### Task to complete
Would you quote the material below in full and unchanged?

### Recorded data
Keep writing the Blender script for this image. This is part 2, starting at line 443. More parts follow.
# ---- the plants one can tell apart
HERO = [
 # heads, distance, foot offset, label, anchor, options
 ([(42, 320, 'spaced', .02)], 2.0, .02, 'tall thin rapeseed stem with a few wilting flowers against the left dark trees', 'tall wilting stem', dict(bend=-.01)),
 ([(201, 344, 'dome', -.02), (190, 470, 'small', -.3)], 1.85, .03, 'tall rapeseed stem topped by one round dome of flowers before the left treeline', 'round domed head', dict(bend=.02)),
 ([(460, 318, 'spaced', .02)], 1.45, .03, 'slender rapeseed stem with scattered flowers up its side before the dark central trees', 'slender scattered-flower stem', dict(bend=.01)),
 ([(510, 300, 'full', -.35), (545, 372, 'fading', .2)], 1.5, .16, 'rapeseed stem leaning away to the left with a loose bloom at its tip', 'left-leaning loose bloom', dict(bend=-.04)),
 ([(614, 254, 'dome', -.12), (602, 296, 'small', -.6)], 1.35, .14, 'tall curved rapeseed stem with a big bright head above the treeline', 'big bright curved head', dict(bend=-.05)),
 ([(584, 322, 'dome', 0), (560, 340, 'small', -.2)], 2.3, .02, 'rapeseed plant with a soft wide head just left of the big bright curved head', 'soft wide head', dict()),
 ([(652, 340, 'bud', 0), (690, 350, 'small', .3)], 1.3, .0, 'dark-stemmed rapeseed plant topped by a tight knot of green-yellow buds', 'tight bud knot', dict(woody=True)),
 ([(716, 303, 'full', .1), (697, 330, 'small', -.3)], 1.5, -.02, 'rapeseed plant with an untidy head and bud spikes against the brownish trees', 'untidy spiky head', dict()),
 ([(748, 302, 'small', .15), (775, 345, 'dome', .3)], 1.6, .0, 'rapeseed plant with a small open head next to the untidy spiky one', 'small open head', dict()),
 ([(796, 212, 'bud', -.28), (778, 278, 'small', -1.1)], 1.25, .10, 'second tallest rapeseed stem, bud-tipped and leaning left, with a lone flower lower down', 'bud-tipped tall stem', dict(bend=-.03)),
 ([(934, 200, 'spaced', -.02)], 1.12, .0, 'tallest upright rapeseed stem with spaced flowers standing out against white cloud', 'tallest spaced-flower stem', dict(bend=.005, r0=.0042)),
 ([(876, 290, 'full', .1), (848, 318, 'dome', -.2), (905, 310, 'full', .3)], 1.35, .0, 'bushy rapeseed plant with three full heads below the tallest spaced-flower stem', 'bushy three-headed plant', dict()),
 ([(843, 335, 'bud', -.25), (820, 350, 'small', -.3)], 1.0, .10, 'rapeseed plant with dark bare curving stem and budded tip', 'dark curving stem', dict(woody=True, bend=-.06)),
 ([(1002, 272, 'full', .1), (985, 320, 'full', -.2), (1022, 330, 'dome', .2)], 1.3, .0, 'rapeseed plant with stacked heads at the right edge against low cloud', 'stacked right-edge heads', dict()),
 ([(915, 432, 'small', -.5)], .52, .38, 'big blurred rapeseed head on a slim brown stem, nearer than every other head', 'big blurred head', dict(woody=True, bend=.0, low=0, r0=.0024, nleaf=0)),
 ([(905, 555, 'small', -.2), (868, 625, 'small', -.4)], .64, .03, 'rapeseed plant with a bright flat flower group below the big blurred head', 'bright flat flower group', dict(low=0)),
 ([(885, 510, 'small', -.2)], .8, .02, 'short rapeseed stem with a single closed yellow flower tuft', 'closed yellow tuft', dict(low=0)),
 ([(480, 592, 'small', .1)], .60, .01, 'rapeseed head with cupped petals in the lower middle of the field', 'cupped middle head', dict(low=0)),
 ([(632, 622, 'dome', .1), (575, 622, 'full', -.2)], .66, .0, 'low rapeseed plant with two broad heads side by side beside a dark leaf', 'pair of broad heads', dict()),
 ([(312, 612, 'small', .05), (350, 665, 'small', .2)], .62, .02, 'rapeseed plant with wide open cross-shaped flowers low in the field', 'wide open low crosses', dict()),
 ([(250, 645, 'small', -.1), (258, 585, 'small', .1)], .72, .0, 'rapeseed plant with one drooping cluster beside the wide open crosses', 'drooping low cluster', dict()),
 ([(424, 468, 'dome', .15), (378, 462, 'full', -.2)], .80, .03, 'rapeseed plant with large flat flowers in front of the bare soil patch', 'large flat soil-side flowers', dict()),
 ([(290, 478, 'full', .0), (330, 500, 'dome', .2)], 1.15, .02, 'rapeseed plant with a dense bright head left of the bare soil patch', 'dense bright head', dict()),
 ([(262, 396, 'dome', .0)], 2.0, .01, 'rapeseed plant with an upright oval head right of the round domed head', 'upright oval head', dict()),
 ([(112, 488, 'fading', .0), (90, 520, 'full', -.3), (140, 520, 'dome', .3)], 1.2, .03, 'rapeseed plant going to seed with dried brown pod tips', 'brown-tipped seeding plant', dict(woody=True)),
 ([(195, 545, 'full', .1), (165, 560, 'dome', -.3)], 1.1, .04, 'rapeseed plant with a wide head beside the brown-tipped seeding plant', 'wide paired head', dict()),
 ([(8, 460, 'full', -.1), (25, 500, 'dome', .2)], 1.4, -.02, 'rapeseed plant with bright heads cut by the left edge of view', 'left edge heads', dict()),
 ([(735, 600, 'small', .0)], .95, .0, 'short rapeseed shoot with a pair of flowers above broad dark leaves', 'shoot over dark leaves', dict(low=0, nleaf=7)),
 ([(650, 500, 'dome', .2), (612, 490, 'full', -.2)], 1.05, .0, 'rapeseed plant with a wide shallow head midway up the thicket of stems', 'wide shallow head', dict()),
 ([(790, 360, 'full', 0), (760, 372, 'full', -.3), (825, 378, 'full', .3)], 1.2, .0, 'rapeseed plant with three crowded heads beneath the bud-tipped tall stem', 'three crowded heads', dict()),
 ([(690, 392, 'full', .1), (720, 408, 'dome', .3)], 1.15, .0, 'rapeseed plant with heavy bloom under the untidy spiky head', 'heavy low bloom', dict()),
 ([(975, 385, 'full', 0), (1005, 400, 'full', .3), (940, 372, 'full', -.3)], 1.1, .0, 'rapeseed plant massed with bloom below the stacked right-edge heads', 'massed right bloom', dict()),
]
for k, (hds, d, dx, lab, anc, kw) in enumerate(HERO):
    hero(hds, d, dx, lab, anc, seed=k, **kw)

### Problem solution
Keep writing the Blender script for this image. This is part 2, starting at line 443. More parts follow.
# ---- the plants one can tell apart
HERO = [
 # heads, distance, foot offset, label, anchor, options
 ([(42, 320, 'spaced', .02)], 2.0, .02, 'tall thin rapeseed stem with a few wilting flowers against the left dark trees', 'tall wilting stem', dict(bend=-.01)),
 ([(201, 344, 'dome', -.02), (190, 470, 'small', -.3)], 1.85, .03, 'tall rapeseed stem topped by one round dome of flowers before the left treeline', 'round domed head', dict(bend=.02)),
 ([(460, 318, 'spaced', .02)], 1.45, .03, 'slender rapeseed stem with scattered flowers up its side before the dark central trees', 'slender scattered-flower stem', dict(bend=.01)),
 ([(510, 300, 'full', -.35), (545, 372, 'fading', .2)], 1.5, .16, 'rapeseed stem leaning away to the left with a loose bloom at its tip', 'left-leaning loose bloom', dict(bend=-.04)),
 ([(614, 254, 'dome', -.12), (602, 296, 'small', -.6)], 1.35, .14, 'tall curved rapeseed stem with a big bright head above the treeline', 'big bright curved head', dict(bend=-.05)),
 ([(584, 322, 'dome', 0), (560, 340, 'small', -.2)], 2.3, .02, 'rapeseed plant with a soft wide head just left of the big bright curved head', 'soft wide head', dict()),
 ([(652, 340, 'bud', 0), (690, 350, 'small', .3)], 1.3, .0, 'dark-stemmed rapeseed plant topped by a tight knot of green-yellow buds', 'tight bud knot', dict(woody=True)),
 ([(716, 303, 'full', .1), (697, 330, 'small', -.3)], 1.5, -.02, 'rapeseed plant with an untidy head and bud spikes against the brownish trees', 'untidy spiky head', dict()),
 ([(748, 302, 'small', .15), (775, 345, 'dome', .3)], 1.6, .0, 'rapeseed plant with a small open head next to the untidy spiky one', 'small open head', dict()),
 ([(796, 212, 'bud', -.28), (778, 278, 'small', -1.1)], 1.25, .10, 'second tallest rapeseed stem, bud-tipped and leaning left, with a lone flower lower down', 'bud-tipped tall stem', dict(bend=-.03)),
 ([(934, 200, 'spaced', -.02)], 1.12, .0, 'tallest upright rapeseed stem with spaced flowers standing out against white cloud', 'tallest spaced-flower stem', dict(bend=.005, r0=.0042)),
 ([(876, 290, 'full', .1), (848, 318, 'dome', -.2), (905, 310, 'full', .3)], 1.35, .0, 'bushy rapeseed plant with three full heads below the tallest spaced-flower stem', 'bushy three-headed plant', dict()),
 ([(843, 335, 'bud', -.25), (820, 350, 'small', -.3)], 1.0, .10, 'rapeseed plant with dark bare curving stem and budded tip', 'dark curving stem', dict(woody=True, bend=-.06)),
 ([(1002, 272, 'full', .1), (985, 320, 'full', -.2), (1022, 330, 'dome', .2)], 1.3, .0, 'rapeseed plant with stacked heads at the right edge against low cloud', 'stacked right-edge heads', dict()),
 ([(915, 432, 'small', -.5)], .52, .38, 'big blurred rapeseed head on a slim brown stem, nearer than every other head', 'big blurred head', dict(woody=True, bend=.0, low=0, r0=.0024, nleaf=0)),
 ([(905, 555, 'small', -.2), (868, 625, 'small', -.4)], .64, .03, 'rapeseed plant with a bright flat flower group below the big blurred head', 'bright flat flower group', dict(low=0)),
 ([(885, 510, 'small', -.2)], .8, .02, 'short rapeseed stem with a single closed yellow flower tuft', 'closed yellow tuft', dict(low=0)),
 ([(480, 592, 'small', .1)], .60, .01, 'rapeseed head with cupped petals in the lower middle of the field', 'cupped middle head', dict(low=0)),
 ([(632, 622, 'dome', .1), (575, 622, 'full', -.2)], .66, .0, 'low rapeseed plant with two broad heads side by side beside a dark leaf', 'pair of broad heads', dict()),
 ([(312, 612, 'small', .05), (350, 665, 'small', .2)], .62, .02, 'rapeseed plant with wide open cross-shaped flowers low in the field', 'wide open low crosses', dict()),
 ([(250, 645, 'small', -.1), (258, 585, 'small', .1)], .72, .0, 'rapeseed plant with one drooping cluster beside the wide open crosses', 'drooping low cluster', dict()),
 ([(424, 468, 'dome', .15), (378, 462, 'full', -.2)], .80, .03, 'rapeseed plant with large flat flowers in front of the bare soil patch', 'large flat soil-side flowers', dict()),
 ([(290, 478, 'full', .0), (330, 500, 'dome', .2)], 1.15, .02, 'rapeseed plant with a dense bright head left of the bare soil patch', 'dense bright head', dict()),
 ([(262, 396, 'dome', .0)], 2.0, .01, 'rapeseed plant with an upright oval head right of the round domed head', 'upright oval head', dict()),
 ([(112, 488, 'fading', .0), (90, 520, 'full', -.3), (140, 520, 'dome', .3)], 1.2, .03, 'rapeseed plant going to seed with dried brown pod tips', 'brown-tipped seeding plant', dict(woody=True)),
 ([(195, 545, 'full', .1), (165, 560, 'dome', -.3)], 1.1, .04, 'rapeseed plant with a wide head beside the brown-tipped seeding plant', 'wide paired head', dict()),
 ([(8, 460, 'full', -.1), (25, 500, 'dome', .2)], 1.4, -.02, 'rapeseed plant with bright heads cut by the left edge of view', 'left edge heads', dict()),
 ([(735, 600, 'small', .0)], .95, .0, 'short rapeseed shoot with a pair of flowers above broad dark leaves', 'shoot over dark leaves', dict(low=0, nleaf=7)),
 ([(650, 500, 'dome', .2), (612, 490, 'full', -.2)], 1.05, .0, 'rapeseed plant with a wide shallow head midway up the thicket of stems', 'wide shallow head', dict()),
 ([(790, 360, 'full', 0), (760, 372, 'full', -.3), (825, 378, 'full', .3)], 1.2, .0, 'rapeseed plant with three crowded heads beneath the bud-tipped tall stem', 'three crowded heads', dict()),
 ([(690, 392, 'full', .1), (720, 408, 'dome', .3)], 1.15, .0, 'rapeseed plant with heavy bloom under the untidy spiky head', 'heavy low bloom', dict()),
 ([(975, 385, 'full', 0), (1005, 400, 'full', .3), (940, 372, 'full', -.3)], 1.1, .0, 'rapeseed plant massed with bloom below the stacked right-edge heads', 'massed right bloom', dict()),
]
for k, (hds, d, dx, lab, anc, kw) in enumerate(HERO):
    hero(hds, d, dx, lab, anc, seed=k, **kw)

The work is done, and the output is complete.